2020
Power play How Chinese money damned Myanmar’s economic transition
Category: Best data-driven reporting (small and large newsrooms)
Country/area: Myanmar
Organisation: Frontier Myanmar
Organisation size: Small
Publication date: 30/09/2019

Credit: Victoria Milko, Clare Hammond, Ye Mon, Eva Constantaras
Project description:
This project explores the secretive multi-billion dollar hydroelectric power agreements between China and Myanmar that will determine the future of millions of Myanmar’s impoverished citizens. The story unravels Myanmar’s broader financial entanglements with China and weaves together the limited data available to map out the future lives and livelihoods of Myanmar citizens, including indigenous communities who may be swept away in the dam floodwaters.
Impact reached:
The story was much discussed on Twitter and at events among the Southeast Asia aid community, Chinese Belt and Road Initiative scholars and regional English-language media. But the larger goal was to reach Myanmar citizens. This is the first story in a series that provides comprehensive data-driven explanatory reporting to Myanmar citizens in the Myanmar language about the long term impact of foreign investment on the country’s future, as they try to steer their way to democracy.
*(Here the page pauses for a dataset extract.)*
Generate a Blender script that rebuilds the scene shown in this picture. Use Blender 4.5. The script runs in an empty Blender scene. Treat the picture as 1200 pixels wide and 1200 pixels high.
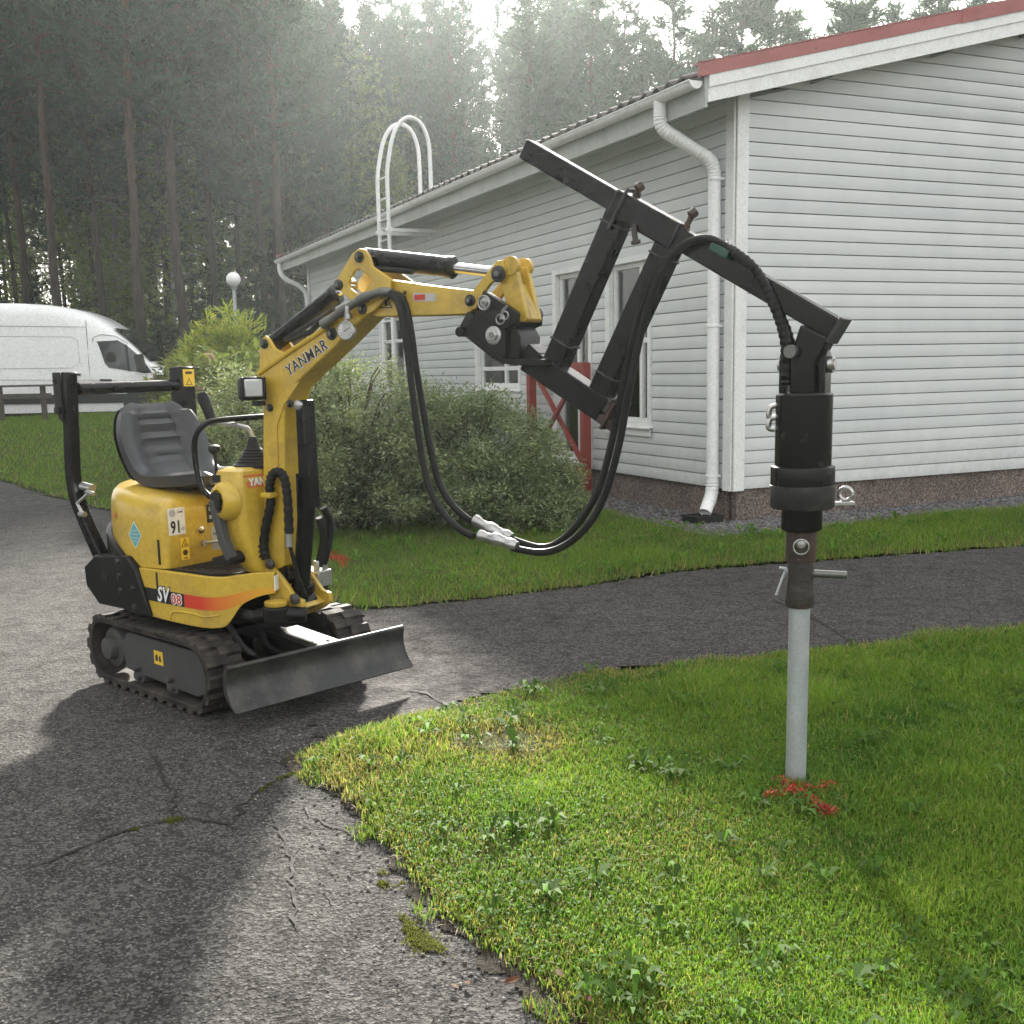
import bpy, bmesh, math, random
import numpy as np
from mathutils import Matrix, Vector
R = math.radians
C = bpy.context.scene.collection
sc = bpy.context.scene
rng = np.random.default_rng(7)
random.seed(7)
HAZE = True
SUN_EL, SUN_AZ = R(22.9), R(-1.3)          # elevation; azimuth from +Y towards +X

# ---------------------------------------------------------------- camera
cam = bpy.data.cameras.new('camera'); co = bpy.data.objects.new('camera', cam); C.objects.link(co)
EYE = Vector((0, 0, 1.41)); pit, rol = R(9.6393), R(-1.17544)
fw = Vector((0, math.cos(pit), -math.sin(pit))); up0 = Vector((0, math.sin(pit), math.cos(pit))); ri0 = Vector((1, 0, 0))
ri = ri0*math.cos(rol)+up0*math.sin(rol); up = -ri0*math.sin(rol)+up0*math.cos(rol)
m = Matrix((ri, up, -fw)).transposed().to_4x4(); m.translation = EYE
co.matrix_world = m
cam.sensor_width = 36; cam.lens = 36*1305.947/1200; cam.shift_y = 54.384/1200
cam.clip_start = .05; cam.clip_end = 3000
sc.camera = co

# ---------------------------------------------------------------- sky, sun, exposure
w = bpy.data.worlds.new('World'); sc.world = w; w.use_nodes = True
nt = w.node_tree; bg = nt.nodes['Background']
sky = nt.nodes.new('ShaderNodeTexSky'); sky.sky_type = 'NISHITA'; sky.sun_disc = False
sky.sun_elevation = SUN_EL; sky.sun_rotation = SUN_AZ; sky.altitude = 100
sky.air_density = 1.0; sky.dust_density = 4.0; sky.ozone_density = 1.0
# thin bright cloud veil over the whole sky
hsv = nt.nodes.new('ShaderNodeHueSaturation'); hsv.inputs['Saturation'].default_value = .30
nt.links.new(sky.outputs[0], hsv.inputs['Color']); tcw = nt.nodes.new('ShaderNodeTexCoord'); nzw = nt.nodes.new('ShaderNodeTexNoise'); nzw.inputs['Scale'].default_value = 2.2; nzw.inputs['Detail'].default_value = 5; nt.links.new(tcw.outputs['Generated'], nzw.inputs['Vector'])
mrw = nt.nodes.new('ShaderNodeMapRange'); mrw.inputs[1].default_value = .3; mrw.inputs[2].default_value = .7; mrw.inputs[3].default_value = .45; mrw.inputs[4].default_value = .75; nt.links.new(nzw.outputs['Fac'], mrw.inputs[0])
mxw = nt.nodes.new('ShaderNodeMix'); mxw.data_type = 'RGBA'; mxw.inputs[7].default_value = (5.6, 5.5, 5.3, 1); nt.links.new(mrw.outputs[0], mxw.inputs[0]); nt.links.new(hsv.outputs[0], mxw.inputs[6]); nt.links.new(mxw.outputs[2], bg.inputs[0])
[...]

Techniques/technologies used:
Exploratory data analysis was done in R and R Studio. Final data analysis was done in Python. Notebook and cleaned data can be accessed in our Github repository. Visualizations were done with Flourish and Tableau.
What was the hardest part of this project?
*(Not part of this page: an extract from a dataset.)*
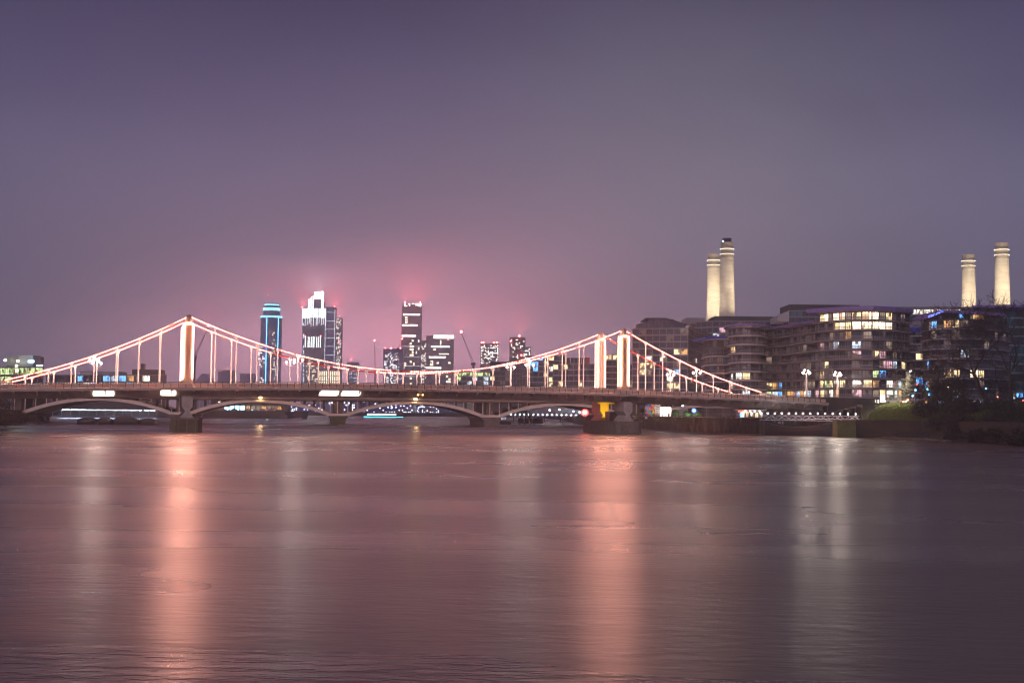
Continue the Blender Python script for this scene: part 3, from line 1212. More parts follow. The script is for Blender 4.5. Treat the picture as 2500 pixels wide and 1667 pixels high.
# drum end
A0, l0, c0_, H0 = block('apartment_block', 'rounded drum end of the apartment block with pink-lit floor bands, above the bridge end', 'apartment block',
                        [wpt(1781, 428), wpt(1785, 420), wpt(1796, 415), wpt(1812, 412), wpt(1832, 411.5), wpt(1852, 413), wpt(1869, 421)], Z0, FH, 10, 14, wall=M_BRICK, bay=2.4, slab=1.0,
                        slab_t=0.36, slab_m=M_SLABP, fmin=1, frames=True, rail_on=True, mix=[('dark', 6), ('blind', 4)],
                        lit={(7, 2): 'warm', (7, 3): 'amber', (7, 4): 'warm', (4, 3): 'white', (4, 5): 'white', (4, 6): 'warm', (3, 2): 'white', (3, 3): 'white', (3, 4): 'dim', (2, 6): 'cool'},
                        group='curved apartment blocks by the bridge')
roof_edge(A0, l0, H0 + 0.01, 2.0, 0.75, M_ROOFV, 14, c0_)
# smaller rounded block
B0, lb, cb0, HB = block('apartment_block', 'lower rounded apartment block with a sharp blue roof edge behind the cables', 'apartment block',
                        [wpt(1717, 455), wpt(1721, 444), wpt(1732, 437), wpt(1750, 433), wpt(1783, 434)], Z0, FH, 9, 14, wall=M_BRICK, bay=2.6, slab=0.9, slab_t=0.36, slab_m=M_SLABP,
                        fmin=1, frames=True, rail_on=True, mix=[('dark', 5), ('teal', 1.5), ('blind', 3)],
                        lit={(2, 2): 'dim', (3, 4): 'dim', (5, 1): 'dim'}, skip_slab=(8,), group='curved apartment blocks by the bridge')
roof_edge(B0, lb, HB + 0.01, 1.6, 0.8, M_ROOFB, 14, cb0, tip=(-2.5, -1.0))
# right-hand rounded block with the winged roof
G0, lg, cg0, HG = block('apartment_block', 'dark rounded apartment block with a winged lilac and blue roof behind the bare trees', 'apartment block',
                        [wpt(2254, 393), wpt(2259, 384), wpt(2275, 377), wpt(2305, 372), wpt(2345, 370), wpt(2390, 371), wpt(2430, 375), wpt(2463, 385)], Z0, FH, 10, 16, wall=M_WALLD, bay=2.7,
                        slab=1.0, slab_t=0.24, slab_m=mat('lilac slab edge', (0.36, 0.32, 0.44), 0.6), skip_slab=(10,), fmin=1, frames=True, rail_on=True, mix=[('dark', 7), ('blind', 2), ('blue', 3), ('dim', 0.7), ('sky', 0.12)],
                        lit=street_lit(16, (1, 2), 0.35, ('cool', 'sky', 'white', 'amber')) | {(9, 8): 'amber', (9, 9): 'warm', (9, 10): 'dim', (9, 5): 'pink', (9, 6): 'sky', (4, 2): 'amber', (4, 6): 'dim', (4, 8): 'warm', (4, 9): 'warm', (4, 11): 'bright', (4, 12): 'warm',
                             (3, 4): 'amber', (3, 5): 'dim', (8, 9): 'dim', (6, 10): 'cool'}, group='curved apartment blocks by the bridge')
rb = MB()
P0, P1, P2 = Vector((at(2247, 775, 383).x - cg0.x, -2.5)), Vector((at(2324, 751, 366).x - cg0.x, -8.0 + 3.0)), Vector((at(2466, 764, 372).x - cg0.x, -4.0))
za, zb_, zc_ = zat(2247, 775, 383) - Z0, zat(2324, 751, 367) - Z0, zat(2466, 764, 372) - Z0
for (p, q, z0_, z1_) in ((P0, P1, za, zb_), (P1, P2, zb_, zc_)):
    rb.hexa(((p.x, p.y, z0_ - 0.8), (q.x, q.y, z1_ - 0.8), (q.x, q.y + 18, z1_ - 0.8), (p.x, p.y + 18, z0_ - 0.8), (p.x, p.y, z0_), (q.x, q.y, z1_), (q.x, q.y + 18, z1_), (p.x, p.y + 18, z0_)))
rb.build('roof', mat('lilac roof', (0.26, 0.17, 0.52), 0.45, var=0.15), G0)
rb = MB()
rb.prism_y([(P0.x + 3.5, HG + 0.01), (P2.x - 2.5, HG + 0.01), (P2.x - 2.5, zc_ - 0.82), (P1.x, zb_ - 0.9), (P0.x + 3.5, za + 0.2)], -1.5, 12)
rb.build('attic', GL['blue'], G0)
for q in range(14):
    xx = P0.x + 4.2 + (P2.x - P0.x - 7.5) * q / 13
    rb = MB(); rb.box(xx - 0.8, xx + 0.8, -1.56, -1.51, HG + 0.15, HG + 1.9)
    rb.build('attic_window', GL['amber' if q in (9, 10) else 'warm' if q == 8 else 'sky' if q == 5 else 'dark'], G0)
M_BLUELED = emit('blue roof light', (0.06, 0.16, 1.0), 0.9, sample=False)
rb = MB(); rb.beam((P0.x, P0.y - 0.15, za - 0.42), (P1.x, P1.y - 0.15, zb_ - 0.42), 0.2, 0.7); rb.build('roof_light', M_BLUELED, G0)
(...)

Data reliability is a major challenge when working with data supplied by both Myanmar and China. Frontier analyzed economic data provided by Myanmar’s Directorate of Investment and Company Administration, UN Comtrade as reported by both Myanmar and China, which revealed significant trade flow discrepancies as highlighted in the story, and Myanmar’s Parliamentary Debt Report. Data on electrification was sourced from the Ministry of Electricity and Energy and geo-located data on active armed groups was provided by The Asia Foundation. The most elusive dataset, disaggregated data on planned hydropower dams, was collected by the Ministry of Natural Resources and Environmental Conservation and the Ministry of Electricity and Energy and vetted by the IFC. Access to the regions of the country impacted by the dams is also challenging, with our team of in-country reporters making several trips to understand the on-the-ground dynamics in the region and capture the experiences of those who have already been displaced.
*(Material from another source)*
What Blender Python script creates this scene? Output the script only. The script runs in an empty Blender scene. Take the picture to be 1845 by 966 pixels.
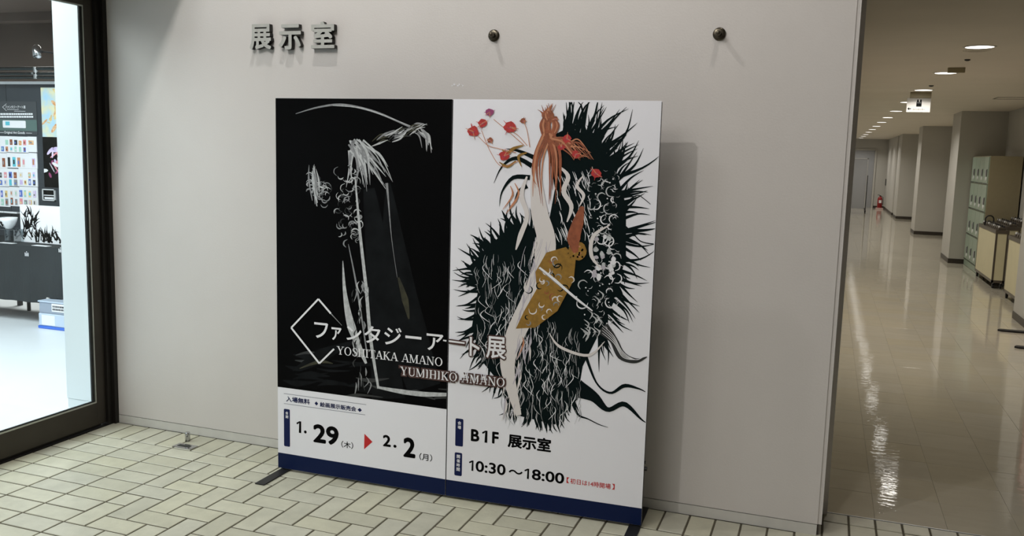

What can others learn from this project?
We hope we demonstrated that collaborative data journalism projects with deep roots in the communities impacted are essential to good data reporting on international issues. It’s possible and important to produce data journalism stories that resonate with international and local audiences. In a lot of countries, it does not take data to convince people of corruption; it is a fact of life. We figured out that the best way to tackle injustice is to focus on the people at the bottom, the ones who are being stolen from, not the ones at the top who are doing the stealing. We think that starting with a goal of enabling citizens to understand the forces at play and make better decisions about their country’s economic future allows a much more nuanced and enlightening story to emerge from the data.